L’une des raisons de la réussite de cette politique fut le choix judicieux des diplomates envoyés en Iran. Ce tact était jugé vital, surtout après l’assassinat de l’ambassadeur russe à Téhéran - qui n’avait pas su se montrer respectueux de la culture iranienne -, et selon ce que le gouvernement jugeait bon pour une certaine période de temps. Néanmoins, quand la situation politique au Moyen-Orient était tendue, la Russie s’efforçait de renforcer son influence en Iran par d’autres moyens : durant ces périodes, contrairement à l’Angleterre qui avait nommé un ministre plénipotentiaire, la Russie recruta un personnel enclin à la participation active et parfois même violente dans le cadre d’une politique agressive.
Néanmoins, suivant une ligne de fond, l’Empire russe élabora les principes généraux de sélection des diplomates pour le service en Perse sur la base des caractéristiques de ce pays. Le diplomate russe était censé pouvoir, avoir un minimum d’efforts, accomplir les missions dans un contexte particulier et dans une optique culturelle et religieuse différente de celle de la Russie. Ainsi, les méthodes des diplomates russes furent très diverses mais efficaces tout au long des années 1830-1850.

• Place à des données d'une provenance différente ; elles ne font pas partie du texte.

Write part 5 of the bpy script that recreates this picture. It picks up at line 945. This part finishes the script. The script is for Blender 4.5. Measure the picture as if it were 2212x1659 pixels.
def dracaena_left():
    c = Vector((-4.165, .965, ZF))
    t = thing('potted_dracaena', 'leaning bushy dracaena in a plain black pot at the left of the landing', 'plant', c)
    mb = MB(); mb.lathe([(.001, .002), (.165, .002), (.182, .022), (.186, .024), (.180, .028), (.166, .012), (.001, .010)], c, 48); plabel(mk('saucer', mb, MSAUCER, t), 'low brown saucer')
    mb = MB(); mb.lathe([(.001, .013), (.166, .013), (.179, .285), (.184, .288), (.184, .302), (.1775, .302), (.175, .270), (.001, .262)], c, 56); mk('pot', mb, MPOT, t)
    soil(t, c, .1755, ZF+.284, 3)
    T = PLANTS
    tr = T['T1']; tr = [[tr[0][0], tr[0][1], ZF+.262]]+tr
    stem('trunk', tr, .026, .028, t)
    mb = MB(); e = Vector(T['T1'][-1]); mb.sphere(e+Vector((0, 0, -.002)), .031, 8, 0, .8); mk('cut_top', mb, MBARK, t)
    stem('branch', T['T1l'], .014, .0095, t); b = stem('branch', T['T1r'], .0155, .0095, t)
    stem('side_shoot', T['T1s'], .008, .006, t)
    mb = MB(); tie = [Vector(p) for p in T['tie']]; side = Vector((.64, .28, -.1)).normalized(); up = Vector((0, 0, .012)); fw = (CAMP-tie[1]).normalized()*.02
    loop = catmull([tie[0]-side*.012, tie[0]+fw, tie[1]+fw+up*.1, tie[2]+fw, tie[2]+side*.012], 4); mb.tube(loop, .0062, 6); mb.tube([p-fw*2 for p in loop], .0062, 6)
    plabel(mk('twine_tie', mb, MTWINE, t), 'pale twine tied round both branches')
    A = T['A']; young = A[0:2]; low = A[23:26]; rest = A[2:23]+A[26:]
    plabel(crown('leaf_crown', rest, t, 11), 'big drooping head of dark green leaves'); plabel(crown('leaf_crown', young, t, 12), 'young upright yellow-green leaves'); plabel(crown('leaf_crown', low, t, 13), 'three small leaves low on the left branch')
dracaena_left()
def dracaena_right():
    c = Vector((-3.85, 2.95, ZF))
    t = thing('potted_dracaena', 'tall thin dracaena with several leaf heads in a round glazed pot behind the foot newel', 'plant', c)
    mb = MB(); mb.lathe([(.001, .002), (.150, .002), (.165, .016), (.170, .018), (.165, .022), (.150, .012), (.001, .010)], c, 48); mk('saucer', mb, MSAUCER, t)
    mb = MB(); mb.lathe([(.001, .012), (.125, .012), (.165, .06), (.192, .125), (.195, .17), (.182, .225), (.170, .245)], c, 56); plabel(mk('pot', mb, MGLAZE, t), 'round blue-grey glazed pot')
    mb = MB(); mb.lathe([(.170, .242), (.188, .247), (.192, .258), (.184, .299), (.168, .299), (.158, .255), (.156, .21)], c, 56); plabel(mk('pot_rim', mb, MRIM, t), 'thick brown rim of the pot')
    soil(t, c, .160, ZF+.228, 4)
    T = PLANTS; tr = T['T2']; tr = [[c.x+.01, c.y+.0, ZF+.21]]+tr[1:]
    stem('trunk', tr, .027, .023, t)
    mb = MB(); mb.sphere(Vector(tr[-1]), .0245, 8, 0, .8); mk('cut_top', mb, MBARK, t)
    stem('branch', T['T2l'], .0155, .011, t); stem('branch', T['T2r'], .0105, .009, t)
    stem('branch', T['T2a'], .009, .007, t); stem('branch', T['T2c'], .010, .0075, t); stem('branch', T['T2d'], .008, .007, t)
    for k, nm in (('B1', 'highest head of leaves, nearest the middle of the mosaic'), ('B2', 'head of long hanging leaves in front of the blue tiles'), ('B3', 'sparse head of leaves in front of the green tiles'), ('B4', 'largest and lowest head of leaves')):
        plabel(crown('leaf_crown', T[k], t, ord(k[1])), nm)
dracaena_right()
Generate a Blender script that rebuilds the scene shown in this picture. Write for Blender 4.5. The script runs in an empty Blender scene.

Du fait de la nature éclectique de sa politique, la Russie réussit à changer la nature des relations russo-iraniennes. Se basant sur les articles du traité de Torkamânchây, elle put renforcer ses frontières au sud et au sud-est. La limite fut fixée dans le Caucase, non pas comme une ligne de séparation de deux Etats hostiles, mais comme un moyen d’établir un certain ordre dans les frontières de pays amis. L’acceptation de la présence du drapeau russe sur le sud de la Caspienne, en plus de la domination sur la mer, résolut définitivement les conflits frontaliers à l’est de la Caspienne. En général, la Russie devint plus proche de l’Iran et la convergence des deux Etats, hostiles au début mais ayant établi des relations cordiales par nécessité, se renforça avec l’invention de la poste ou l’installation des voies maritimes régulière entre les deux pays, avec des bateaux à vapeur reliant les deux bords. Elle satisfaisait par ailleurs les ambitions russes dans sa recherche de domination politique et économique dans la région, à la fin du XIXe et au début du XXe siècle.
L’une des conséquences de ces relations fut la neutralité de l’Iran lors des avancées colonialistes de la Russie en Orient. Bien que le traité de Torkamânchây ne fût pas synonyme d’une alliance à part entière entre la Russie et l’Iran, il empêcha néanmoins le développement d’une méfiance mutuelle et permit une coopération constructive avantageuse entre les deux Etats, bien évidemment avec un net avantage pour la Russie. Il a engendré une relation très différente de celle du premier tiers du siècle, empoisonnée pas des conflits armés.